Caffe Caldesi, 118 Marylebone Lane, London
W1U 2QF
03/01/2014
She said: Been wanting to come to this
one for over a decade and today was the day we finally made it. Despite the
risk that the fame around Caldesi and his cookbooks, cooking school and
culinary virtuoso would have made this place stale, Café Caldesi was well worth
the wait. I had booked the restaurant upstairs which is the more formal dining
space at slightly higher prices than the downstairs more informal bistro-bar
space. He wanted to eat downstairs and took his seat and started to peruse the
menu but after wandering upstairs and seeing a room still decked out for the
festive season, with romantic white table cloths and windows overlooking
Marylebone Lane, I moved us back up! Glad I did. I can see why this place has
lasted; it’s a classic. Creative but still reliable dishes, great service in a
restaurant that managed to create that neighbourhood Italian feel without the
cheesy chequered table cloths and hanging candle-waxed wine bottles. I had a
large, delicious espresso martini which was well worth the caffeine headache I
had after and kicked off with a juicy mushroom filled with some sort of cheese
and breadcrumbs followed by a perfectly cooked penne with salmon in a vodka
sauce which was impossible to stop eating despite the decent portion size. I
really wanted dessert but was just too stuffed. Having chosen from the set
lunch menu my food was great value at £15.50 and the cocktail prices are also
reasonable for the area. It’s a shame we didn’t discover Caldesi sooner but now
that we have it’ll be a local we’ll return to. Besides, he wants to make it
passed perusing the bistro-bar menu I tore him away from (though he seemed
happy in our romantic, window-table of the festive first floor).

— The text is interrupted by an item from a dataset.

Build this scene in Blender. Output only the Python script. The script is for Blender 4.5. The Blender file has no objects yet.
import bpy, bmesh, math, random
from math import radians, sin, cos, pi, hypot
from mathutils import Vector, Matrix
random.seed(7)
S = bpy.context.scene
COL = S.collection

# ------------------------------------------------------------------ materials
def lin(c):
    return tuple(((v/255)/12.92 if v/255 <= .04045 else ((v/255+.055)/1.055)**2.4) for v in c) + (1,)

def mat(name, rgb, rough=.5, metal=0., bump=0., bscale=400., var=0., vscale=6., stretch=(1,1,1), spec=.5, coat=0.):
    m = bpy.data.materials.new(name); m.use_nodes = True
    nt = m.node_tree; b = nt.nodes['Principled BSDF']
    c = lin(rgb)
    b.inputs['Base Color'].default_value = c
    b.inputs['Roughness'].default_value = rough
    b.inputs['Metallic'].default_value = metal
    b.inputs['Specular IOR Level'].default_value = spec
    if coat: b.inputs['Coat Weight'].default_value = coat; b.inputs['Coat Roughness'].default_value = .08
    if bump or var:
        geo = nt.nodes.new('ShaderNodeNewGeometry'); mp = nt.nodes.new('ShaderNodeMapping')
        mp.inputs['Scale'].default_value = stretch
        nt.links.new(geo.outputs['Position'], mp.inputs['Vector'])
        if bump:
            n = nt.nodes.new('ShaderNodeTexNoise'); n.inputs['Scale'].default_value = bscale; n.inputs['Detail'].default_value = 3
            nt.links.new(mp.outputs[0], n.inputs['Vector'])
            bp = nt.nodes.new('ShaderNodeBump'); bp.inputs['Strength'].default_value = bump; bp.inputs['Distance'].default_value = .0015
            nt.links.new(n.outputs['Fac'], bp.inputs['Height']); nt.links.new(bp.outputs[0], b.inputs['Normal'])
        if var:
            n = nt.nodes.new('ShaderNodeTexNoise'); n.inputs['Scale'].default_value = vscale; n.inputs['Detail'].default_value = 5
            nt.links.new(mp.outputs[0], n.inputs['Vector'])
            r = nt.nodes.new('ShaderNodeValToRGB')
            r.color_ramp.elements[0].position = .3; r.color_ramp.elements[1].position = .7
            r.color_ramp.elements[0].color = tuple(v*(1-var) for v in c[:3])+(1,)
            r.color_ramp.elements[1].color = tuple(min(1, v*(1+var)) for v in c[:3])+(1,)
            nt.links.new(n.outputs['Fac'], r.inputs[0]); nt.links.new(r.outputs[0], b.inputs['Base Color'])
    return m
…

He said: What stands out for me about
Caldesi is the old school, genuine, neighbourhood restaurant vibe. Caldesi is
not trying to be the kool kid, or reinvent the wheel with desiccated Bohemian
snail's antler carpaccio, or other new-fangled techniques and ingredients.
There's something really compelling about the tucked-away setting, the
attentive care from the tie-wearing maître d', the shared pepper mill (is
pepper still a precious commodity?) and the large, communal bowl of pre-grated
Parmesan. That last detail alone tells you what you need to know about what
comes out of the kitchen: the food is good, nothing particularly memorable, but perfectly
fine. Caldesi reminds me a lot of what fancy (ie. no pizza) Italian restaurants
used to be like when I was a kid, and it's that blast of nostalgia that I liked
most. I also liked that the house cocktails are priced nostalgically. There are
plenty of better alternatives in London, but I liked knowing that Caldesi is
there and I look forward to going back - even if it takes us another 10 years
to book; that's the great thing about nostalgia: it only gets better with age.